The group, which is in Taiwan from Jan. 22-24, includes USTBC President Rupert Hammond-Chambers and Keith Krach, who served as under secretary of state for economic growth, energy, and the environment in former President Donald Trump’s administration, among others.
Taiwan was not invited to join the IPEF, a US initiative aimed at deepening its economic engagement and building up a bulwark against China’s growing influence in the region.
Currently, 14 partnering countries have joined the initiative to negotiate the issues of trade, supply chains, clean energy, and tax and anti-corruption.
The prospects for reaching a final agreement in the near future are not good, however, because of the lack of progress on the one substantive but contentious aspect of the framework — its trade pillar — in 2024 because of domestic politics in the United States.
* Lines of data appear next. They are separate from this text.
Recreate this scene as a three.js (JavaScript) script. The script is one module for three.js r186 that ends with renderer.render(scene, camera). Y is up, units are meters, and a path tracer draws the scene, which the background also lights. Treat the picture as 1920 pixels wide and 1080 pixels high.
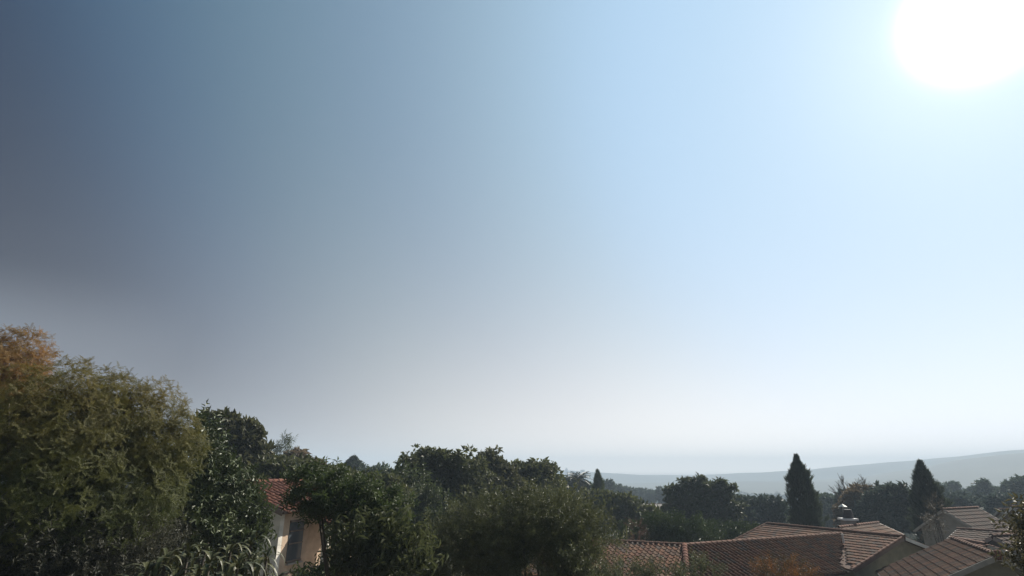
import * as THREE from 'three';
import { mergeGeometries } from 'three/addons/utils/BufferGeometryUtils.js';
import { ImprovedNoise } from 'three/addons/math/ImprovedNoise.js';

// ------------------------------------------------------------------ camera, sky, sun, air, exposure
const scene = new THREE.Scene();
const renderer = new THREE.WebGLRenderer({ antialias: true });
renderer.setSize(1024, 576);
renderer.toneMapping = THREE.LinearToneMapping;
renderer.toneMappingExposure = 1.9;
renderer.shadowMap.enabled = true;

const EYE = 8.5, FOCAL = 1030, PITCH = Math.atan(350 / FOCAL);   // a camera on an upper storey, tilted up at the sky
const camera = new THREE.PerspectiveCamera(2 * Math.atan(540 / FOCAL) * 180 / Math.PI, 16 / 9, 0.3, 20000);
camera.position.set(0, EYE, 0);
camera.lookAt(0, EYE + Math.sin(PITCH), -Math.cos(PITCH));

const DEG = Math.PI / 180, smooth = THREE.MathUtils.smoothstep;
const SUN_AZ = 46.8 * DEG, SUN_EL = 34.33 * DEG;
const sunDir = new THREE.Vector3(Math.sin(SUN_AZ) * Math.cos(SUN_EL), Math.sin(SUN_EL), -Math.cos(SUN_AZ) * Math.cos(SUN_EL));
// clear winter sky seen through dry haze: radiance by angle from the sun, whiter towards the horizon
const SKY = [
  [0, .37, .46, .53], [8, .325, .425, .52], [15, .28, .39, .50], [28, .235, .345, .465], [38, .165, .246, .32], [48, .104, .165, .232],
  [60, .058, .108, .155], [70, .018, .05, .098], [78, 0, .009, .032], [86, 0, .006, .024], [98, .004, .012, .024], [115, .07, .09, .115], [145, .18, .21, .25], [180, .22, .255, .30],
];
const HORIZON = [[0, .44], [28, .46], [40, .55], [55, .42], [73, .16], [80, .09], [88, .06], [100, .06], [125, .08], [180, .1]];
function ramp(table, x) {
  let k = 1; while (k < table.length - 1 && table[k][0] < x) k++;
  const a = table[k - 1], b = table[k], t = THREE.MathUtils.clamp((x - a[0]) / (b[0] - a[0]), 0, 1);
  return a.slice(1).map((v, i) => v + (b[i + 1] - v) * t);
}
{
  const W = 1024, H = 512, data = new Float32Array(W * H * 4), v = new THREE.Vector3();
  for (let j = 0; j < H; j++) for (let i = 0; i < W; i++) {
    const el = ((j + .5) / H - .5) * Math.PI, az = ((i + .5) / W - .5) * 2 * Math.PI;
    v.set(Math.cos(el) * Math.cos(az), Math.sin(el), Math.cos(el) * Math.sin(az));
    const th = Math.acos(THREE.MathUtils.clamp(v.dot(sunDir), -1, 1)) / DEG;
    let c = [0, 0, 0], A = 0;
    for (let k = -3; k <= 3; k++) { const q = Math.abs(th + k * 1.6); ramp(SKY, q).forEach((x, i) => { c[i] += x / 7; }); A += ramp(HORIZON, q)[0] / 7; }
    const g = A * (Math.exp(-Math.max(el, 0) / DEG / 11) + .3 * Math.exp(-Math.max(el, 0) / DEG / 3));
    c = [c[0] + g * 1.2, c[1] + g * .975, c[2] + g * .765];
    const aureole = 4 * Math.exp(-Math.pow(th / 2.9, 2.6)) + .2 * Math.exp(-th / 6);
    c = c.map((x) => x + aureole);
    if (el < 0) c = [.12, .13, .13];
    data.set([...c, 1], (j * W + i) * 4);
  }
  // low air is never much darker on one side than on the other: lift the dim side towards the common level, smoothly
  const ring = []; for (let j = 0; j < H; j++) { const e = ((j + .5) / H - .5) * 180; if (e >= 10 && e < 20) for (let i = 0; i < W; i++) { const k = (j * W + i) * 4; ring.push((data[k] + data[k + 1] + data[k + 2]) / 3); } }
  ring.sort((a, b) => a - b); const common = .61 * ring[ring.length >> 1];
  for (let j = H / 2; j < H; j++) { const w = 1 - smooth(((j + .5) / H - .5) * 180, 9.8, 16.5); for (let i = 0; i < W; i++) { const k = (j * W + i) * 4, lift = w * Math.max(0, common - (data[k] + data[k + 1] + data[k + 2]) / 3); data[k] += lift * .9; data[k + 1] += lift; data[k + 2] += lift * 1.1; } }
  const sky = new THREE.DataTexture(data, W, H, THREE.RGBAFormat, THREE.FloatType);
  sky.mapping = THREE.EquirectangularReflectionMapping;
  sky.magFilter = THREE.LinearFilter; sky.needsUpdate = true;
  scene.background = sky; scene.environment = sky;
}
const sun = new THREE.DirectionalLight(new THREE.Color(1, .93, .82), 4.8);
sun.position.copy(sunDir).multiplyScalar(200); sun.target.position.set(0, 0, 0);
sun.castShadow = true; sun.shadow.mapSize.set(2048, 2048);
Object.assign(sun.shadow.camera, { left: -90, right: 90, top: 90, bottom: -90, near: 1, far: 500 });
scene.add(sun, sun.target);
scene.fog = new THREE.FogExp2(new THREE.Color(.68, .84, 1), .00076);

// ------------------------------------------------------------------ helpers
function rng(seed) { let a = seed >>> 0; return () => { a = (a + 0x6D2B79F5) | 0; let t = Math.imul(a ^ (a >>> 15), 1 | a); t = (t + Math.imul(t ^ (t >>> 7), 61 | t)) ^ t; return ((t ^ (t >>> 14)) >>> 0) / 4294967296; }; }
const noise3 = (() => { const n = new ImprovedNoise(); return (x, y, z) => n.noise(x + 37.3, y + 11.7, z + 71.9); })();
const V = (x, y, z) => new THREE.Vector3(x, y, z);
const taken = {};
function numbered(name) { const k = taken[name] = (taken[name] ?? -1) + 1; return k ? name + '_' + String(k).padStart(3, '0') : name; }
function tag(o, label, category, group) { Object.assign(o.userData, { label, category }); if (group) o.userData.group = group; return o; }
function thing(name, label, category, pos, group) { const o = new THREE.Group(); o.name = numbered(name); o.position.copy(pos); scene.add(o); return tag(o, label, category, group); }
function part(name, geometry, material, parent, kind) {
  const m = new THREE.Mesh(geometry, material); m.name = name; m.castShadow = m.receiveShadow = true; parent.add(m);
  if (kind) m.userData.kind = kind; return m;
}
const lin = (r, g, b) => new THREE.Color().setRGB(r, g, b);
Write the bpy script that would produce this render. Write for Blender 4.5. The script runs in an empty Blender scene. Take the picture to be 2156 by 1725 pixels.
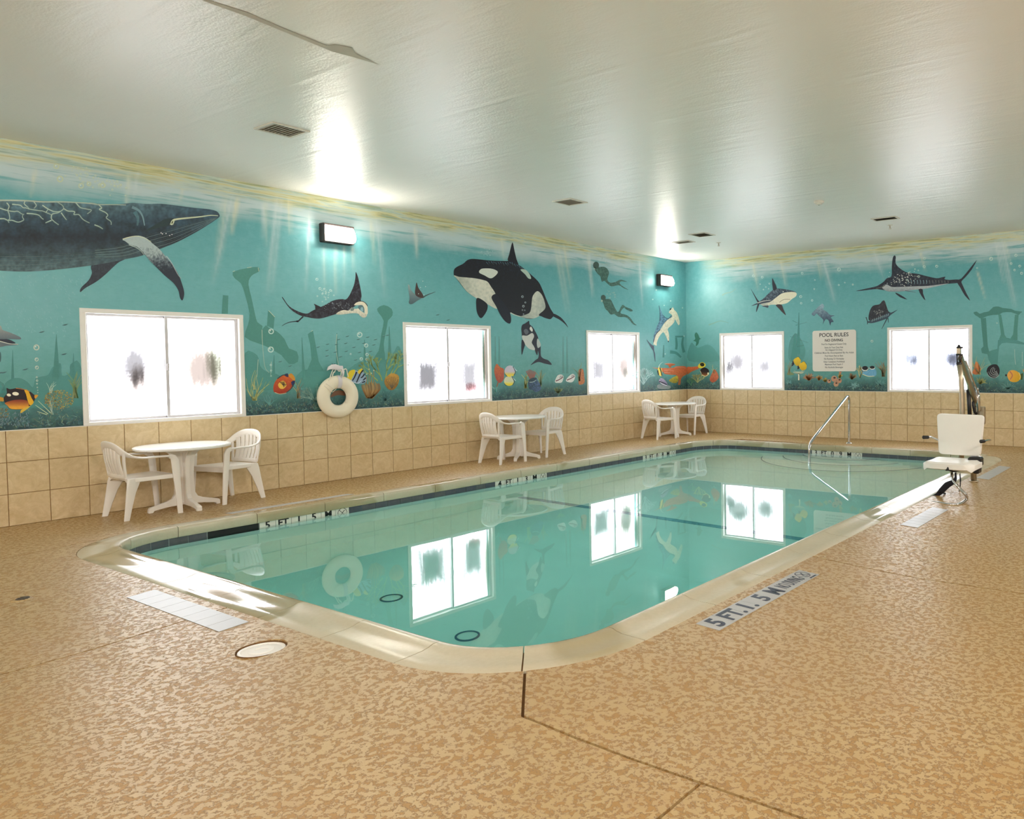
import bpy, bmesh, math, random
import numpy as np
from mathutils import Vector, Matrix
from mathutils.geometry import delaunay_2d_cdt, tessellate_polygon
from mathutils import noise as mnoise

C = bpy.context.scene.collection
SC = bpy.context.scene
R = math.radians

# ------------------------------------------------------------------ camera
CAM = Vector((10.222, -14.4209, 1.5885))
YAW, PIT, ROL, FPX = 2.1348, -0.0323, -0.0100, 1598.32
PPX, PPY = 1530.48, 814.37                       # principal point of the cropped photograph (2156 x 1725)
_F = Vector((math.cos(PIT)*math.cos(YAW), math.cos(PIT)*math.sin(YAW), math.sin(PIT)))
_R0 = _F.cross(Vector((0, 0, 1))).normalized()
_U0 = _R0.cross(_F)
_R = math.cos(ROL)*_R0 + math.sin(ROL)*_U0
_U = -math.sin(ROL)*_R0 + math.cos(ROL)*_U0
cam_d = bpy.data.cameras.new('camera')
cam = bpy.data.objects.new('camera', cam_d); C.objects.link(cam)
cam.matrix_world = Matrix(((_R.x, _U.x, -_F.x, CAM.x), (_R.y, _U.y, -_F.y, CAM.y), (_R.z, _U.z, -_F.z, CAM.z), (0, 0, 0, 1)))
cam_d.sensor_width = 36.0
cam_d.sensor_fit = 'HORIZONTAL'
cam_d.lens = FPX/2156*36.0
cam_d.shift_x = (1078-PPX)/2156
cam_d.shift_y = -(862.5-PPY)/2156
cam_d.clip_end = 200
SC.camera = cam

# ------------------------------------------------------------------ world, exposure
WORLD_STRENGTH = 4.6
EXPOSURE = 1.34
LAMP_STRENGTH = 34.0
SC.view_settings.view_transform = 'Standard'
SC.view_settings.look = 'None'
SC.view_settings.gamma = 1.0
SC.view_settings.use_curve_mapping = False
SC.view_settings.exposure = EXPOSURE
w = bpy.data.worlds.new('overcast'); SC.world = w; w.use_nodes = True
w.node_tree.nodes['Background'].inputs[0].default_value = (0.93, 0.95, 1.0, 1)
w.node_tree.nodes['Background'].inputs[1].default_value = WORLD_STRENGTH
SC.cycles.max_bounces = 14
SC.cycles.diffuse_bounces = 6
SC.cycles.glossy_bounces = 6
SC.cycles.transmission_bounces = 10
SC.cycles.transparent_max_bounces = 24
SC.cycles.sample_clamp_indirect = 6.0
SC.cycles.use_denoising = True

# wall openings (metres): left wall runs along y, back wall along x
SILL, HEAD = 0.972, 2.240
HC = 3.904                       # ceiling height
HT = 0.9697                      # top of the tiled dado
XR, YN = 12.6, -17.2             # unseen right wall and wall behind the camera
WIN_L = [(-11.232, -9.597), (-7.36, -5.707), (-3.372, -1.735)]
WIN_B = [(0.921, 2.565), (4.870, 6.523)]

def area_light(name, loc, rot, sx, sy, power, color, portal=False):
    l = bpy.data.lights.new(name, 'AREA'); l.shape = 'RECTANGLE'; l.size = sx; l.size_y = sy
    l.energy = power; l.color = color
    o = bpy.data.objects.new(name, l); C.objects.link(o); o.location = loc; o.rotation_euler = rot
    if portal: l.cycles.is_portal = True
    return o
for a, b in WIN_L:
    area_light('window_portal', (-0.21, (a+b)/2, (SILL+HEAD)/2), (0, R(-90), 0), HEAD-SILL, b-a, 1, (1, 1, 1), True)
for a, b in WIN_B:
    area_light('window_portal', ((a+b)/2, 0.21, (SILL+HEAD)/2), (R(-90), 0, 0), b-a, HEAD-SILL, 1, (1, 1, 1), True)

# added fill lights, unseen, on the right and rear walls to brighten the room
for yy in (-2.5, -7.0, -11.5, -15.5):
    area_light('added_fill_light', (XR-0.22, yy, 3.30), (0, R(92), 0), 0.25, 0.42, 34, (1.0, 0.97, 0.93))
for xx in (2.5, 7.0, 11.0):
    area_light('added_fill_light', (xx, YN+0.22, 3.30), (R(92), 0, 0), 0.42, 0.25, 34, (1.0, 0.97, 0.93))

# ------------------------------------------------------------------ helpers
def ray(x, y):
    return _F + (x-PPX)/FPX*_R + (PPY-y)/FPX*_U
def at(x, y, ax, v):
    """the point of the room plane (axis ax = v) seen at photograph pixel x, y"""
    d = ray(x, y); return CAM + d*((v-CAM[ax])/d[ax])
def lin(c):
    return tuple(((v/255)/12.92 if v/255 <= 0.04045 else ((v/255+0.055)/1.055)**2.4) for v in c)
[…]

A major announcement on the IPEF had been planned at the APEC summit in the US in November 2023, but it was seriously weakened, according to the Diplomat, because of the lack of Democratic Party and congressional support for an agreement on trade.
While not giving a positive response to Tsai’s appeal, Krach noted that the group’s current visit to Taiwan, about one week after the presidential and legislative elections, was meant to showcase its “support” for “tighter economic ties [between] the U.S. and Taiwan.”
“I have no doubt this momentum between the US and Taiwan will keep growing and our friendship will soar to new heights,” added Krach, who spoke in his capacity as chairman of the Krach Institute for Tech Diplomacy at Purdue University.
He last visited Taiwan in August 2023 to meet with Taiwanese officials, including Tsai, to promote his institute, which, according to its website, provides “tech diplomacy” training and solutions to business leaders while seeking to build up a network among the business and tech communities.